How I approach the job search

If you were working in tech circa 2023, there’s a good chance you were laid off like me. Getting laid off is terrifying at first glance, but there are a couple of reasons that a disruption like this can actually be very welcome.

I’ve been laid off a few times in the past. I never invited it into my life, and it was never something I hoped would happen. With every time it did happen though, it became clearer to me that losing a job gives us experiences and emotions that are otherwise hard to come by.

For most people with day jobs, our identity is intimately bound up with what we do for work. This is both because we spend the majority of our waking hours at work and because our professional careers are typically our benchmark for our worth as human beings. Losing our jobs then leads to a sudden surplus of time, and no obvious idea for what best to do with it. We are adrift in limbo, anxious and uncomfortable.

The initial period of figuring out what direction to move in can be pretty stressful, especially if money is an issue. But once we’ve processed the loss, settled on a goal, and started to gain some momentum, we can’t help but realize - something profound is happening if we choose to pay attention.

Layoffs put us in a liminal space outside the typical rhythms that govern our lives. We’re not on vacation or sabbatical or summer break and it’s not a weekend, it’s something else entirely. We get to decide what to do with that time. And unlike during periods of employment, there is no guarantee that tomorrow will be anything like today. Who knows what will happen?

We always have a choice, but now it’s easier to choose not to live on autopilot. The effects of our actions today become much more significant and can potentially alter the course of the rest of our lives. Our days acquire a thrill, a sense of adventure, a sense of mystery. Almost reminiscent of what it’s like to be a kid.

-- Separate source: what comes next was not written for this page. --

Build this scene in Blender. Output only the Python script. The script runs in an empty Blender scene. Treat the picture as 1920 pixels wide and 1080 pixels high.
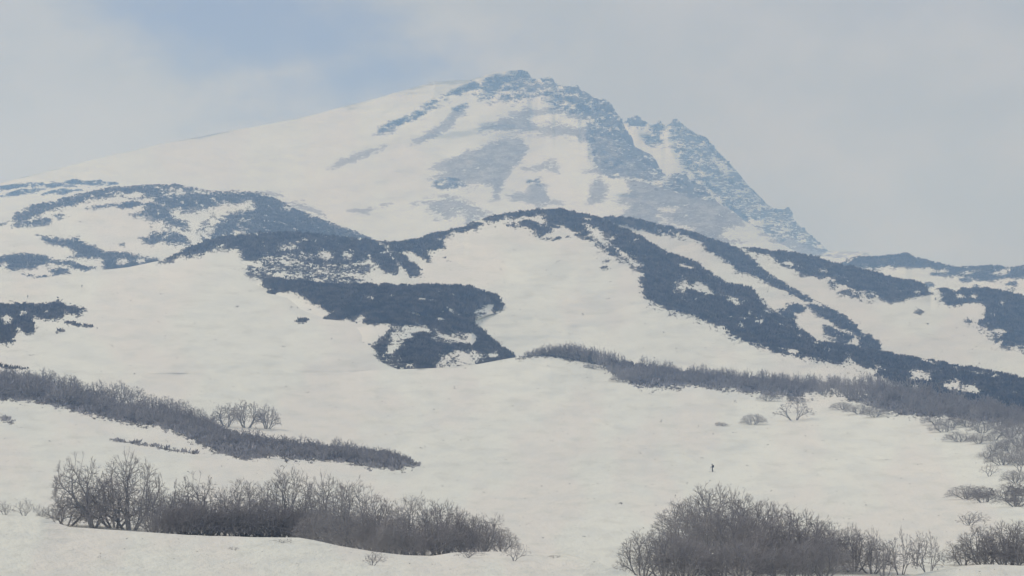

While this perspective shift is internal, a welcome external component of being laid off is the tangle of conversations that happen while we search for what to do next. Whether it’s friends, recruiters, interviewers, or complete strangers, we find ourselves drawn into conversations one after another that just didn’t happen before. Conversations also develop an intensity and charge that they otherwise wouldn’t have. You have some skin in the game. Often, all parties must determine from a 30-60 minute conversation whether to invest financially and emotionally in each other.

Now we’re forced to (re)learn to weave a narrative about our professional lives, speak about our values and interests, consider who we are as people, what we’ve achieved, and what we want out of life. And beyond that, we get to learn these things about other people as well.

The more introverted among us may find all this to be more of an ordeal than an adventure. But in my experience people respond to positivity and curiosity. If you can muster genuine interest in other people and the problems they face, that conversation can be rewarding for everyone involved. As we talk to others and learn about what they do and what they may be looking for in an employee or a colleague, it helps us understand more about ourselves and our own abilities and preferences.

The best thing we can do is embrace the novelty of our situation and recognize the blessings it brings as we move forward - there is much to be grateful for. Terence McKenna had a great formulation of this sentiment:

“Nature loves courage. You make the commitment and nature will respond to that commitment by removing impossible obstacles. Dream the impossible dream and the world will not grind you under, it will lift you up. This is the trick. This is what all these teachers and philosophers who really counted, who really touched the alchemical gold, this is what they understood. This is the shamanic dance in the waterfall. This is how magic is done. By hurling yourself into the abyss and discovering it’s a feather bed.”